Ça commence en 1938 sous la présidence du Conseil du petit Edouard Daladier (je sais qu'il était petit car j'ai fini d'user ses chemises dans les années 70 et que je ne suis pas grande mais c'est une autre histoire), pas un gros méchant le gars Edouard : ministre des colonies, de la guerre ou de la défense nationale, signataire des accords de Munich entre autre… tout pour plaire quoi…
"Saperlipopette ça me gâche le p'tit dèj' ces saloperies d'espingoins fuyards" qu'il s'exclame un matin de lever du pied gauche, un comble pour ce genre de type qui louvoie entre socialistes et radicaux, et hop…avec ses potes du Conseil il décide de l'ouverture de camps pour les "indésirables" espagnols républicains qui fuient les troupes franquistes. Ainsi naissent les camps de Rivesaltes, le Vernet dans l'Ariège, Bram dans l'Aude et tant d'autres.
J'ai connu deux hommes qui étaient gosses au moment de la fuite (un des deux est encore vivant et centenaire aujourd'hui… sont solides les républicains), ils ont été cantonnés avec leurs pères sur la plage du Barcarès : la plage tout simplement et sans rien à manger ni pour s'abriter ou un peu d'hygiène ; leurs récits sont déchirants.
J'ai déjà évoqué ce moment de notre Histoire par ci et par là.
Les Pyrénées à traverser, ça n'est pas une promenade de santé. Avec un maigre barda sur le dos, des chaussures éculées, des mauvais pardessus, ils ont cheminé de nuit et se sont épuisés à soutenir les vieux et porter les enfants sur des chemins mal foutus.

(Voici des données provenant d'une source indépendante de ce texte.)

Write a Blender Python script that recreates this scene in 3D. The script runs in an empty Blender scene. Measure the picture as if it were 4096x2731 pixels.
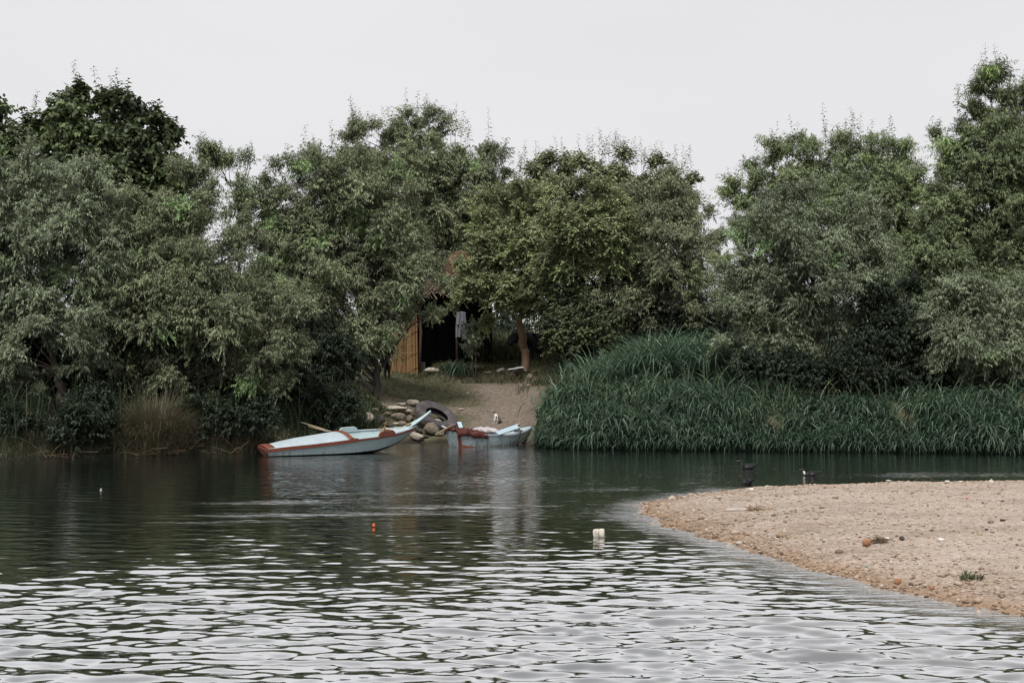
import bpy, bmesh, math, random
import numpy as np
from mathutils import Vector, Matrix, noise as mnoise

C = bpy.context.scene
COL = C.collection
R = math.radians
PI = math.pi

# ------------------------------------------------------------------ camera
CAM_H = 3.2
F = 4096 * 50.0 / 36.0              # focal length in photograph pixels
PITCH = math.atan((1458 - 1365.5) / F)
cam = bpy.data.cameras.new('camera'); cam.lens = 50; cam.sensor_width = 36
cam.clip_start = 0.1; cam.clip_end = 6000
camo = bpy.data.objects.new('camera', cam); COL.objects.link(camo)
camo.location = (0, 0, CAM_H); camo.rotation_euler = (PI / 2 + PITCH, 0, 0)
C.camera = camo

# ------------------------------------------------------------------ light
SUN_EL, SUN_AZ = R(57), R(196)      # azimuth clockwise from +Y: behind the camera, a little left
w = bpy.data.worlds.new('World'); C.world = w; w.use_nodes = True
nt = w.node_tree; nt.nodes.clear()
sky = nt.nodes.new('ShaderNodeTexSky'); sky.sky_type = 'NISHITA'; sky.sun_disc = False
sky.sun_elevation = SUN_EL; sky.sun_rotation = SUN_AZ; sky.dust_density = 6; sky.air_density = 1.5
hs = nt.nodes.new('ShaderNodeHueSaturation'); hs.inputs['Saturation'].default_value = 0.18
mx = nt.nodes.new('ShaderNodeMix'); mx.data_type = 'RGBA'; mx.inputs[0].default_value = 0.9
mx.inputs[7].default_value = (8.4, 8.38, 8.62, 1)       # even white cloud layer over the sky
bg = nt.nodes.new('ShaderNodeBackground'); bg.inputs[1].default_value = 0.1
wo = nt.nodes.new('ShaderNodeOutputWorld')
nt.links.new(sky.outputs[0], hs.inputs['Color']); nt.links.new(hs.outputs[0], mx.inputs[6])
wtc = nt.nodes.new('ShaderNodeTexCoord'); wno = nt.nodes.new('ShaderNodeTexNoise'); wno.inputs['Scale'].default_value = 1.6; wno.inputs['Detail'].default_value = 3
wmp = nt.nodes.new('ShaderNodeMapping'); wmp.inputs['Scale'].default_value = (1, 1, 3.5); nt.links.new(wtc.outputs['Generated'], wmp.inputs[0]); nt.links.new(wmp.outputs[0], wno.inputs['Vector'])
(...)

Une partie de cette colonne de misère est passée par le port d'Envalira (2 400 mètres d'altitude) bien avant qu'il soit aménagé pour que les skieurs puissent accéder aux pistes ; même en été on s'y gèle dans les courants d'air
Les républicains espagnols ne resteront pas seuls bien longtemps ; Pétain fait enfermer "les forces de l'anti-France" : juifs, francs-maçons et autres "métèques". Les discours xénophobes actuels ne sont pas difficiles à rédiger, il suffit d'aller pomper dans les archives du gouvernement de Vichy qui possédait cet art consommé de faire croire aux braves gens qu'ils avaient une triste vie à cause des "étrangers". Les étrangers furent enfermés, déportés, tués et ça n'allait pas mieux…alors là… pas mieux du tout , c'est le moins qu'on puisse dire… bizarre n'est-ce pas !
Sahara du Midi… je ne connais pas le vrai Sahara hélas mais j'imagine à partir de mes lectures, effectivement il y a des analogies
sur les murs nus, des films et photos d'archives défilent. Toute ressemblance avec les chercheurs de refuge d'aujourd'hui est manifeste
les jours passent. Les guerres se succèdent. On enferme à tours de bras.
Les espagnols sont éparpillés dans les fermes qui manquent de main-d'œuvre ou chez les artisans, tous les gens qui veulent bien d'eux. Les juifs escortés par de bons français pour le dernier voyage ont disparu dans les camps d'extermination. Les salopards de nazis et autres collabos qui ont tâté de la paille humide du cachot ont eu des fortunes diverses. Les harkis placés là en "transit et reclassement" seront envoyés se faire voir ailleurs, éparpillés d'office eux-aussi. Arrive le tour des supplétifs de l'Indochine française et d'Afrique noire, dernière grosse vague d'internés.
Il y aura encore des passages de migrants de diverses nationalités désignés comme illégaux ; de "camp d'internement" l'appellation a glissé en "centre de rétention administrative" jusqu'en 2007.
Ce camp ne fut qu'un parmi des dizaines d'autres ; fermés là ils sont reconstruits ailleurs. Depuis 1948 il me semble que tous violent les articles 3 - 5 - 7 - 9 et 14 de la Déclaration Universelle des Droits de l'Homme en toute impunité, des dispositions exceptionnelles sont prises et deviennent norme. La Cimade est invitée à visiter et veiller au respect de la dignité et des droits des retenus, cela seul suffit.
Terre d'accueil ? La mémoire fait douter, la situation actuelle dément.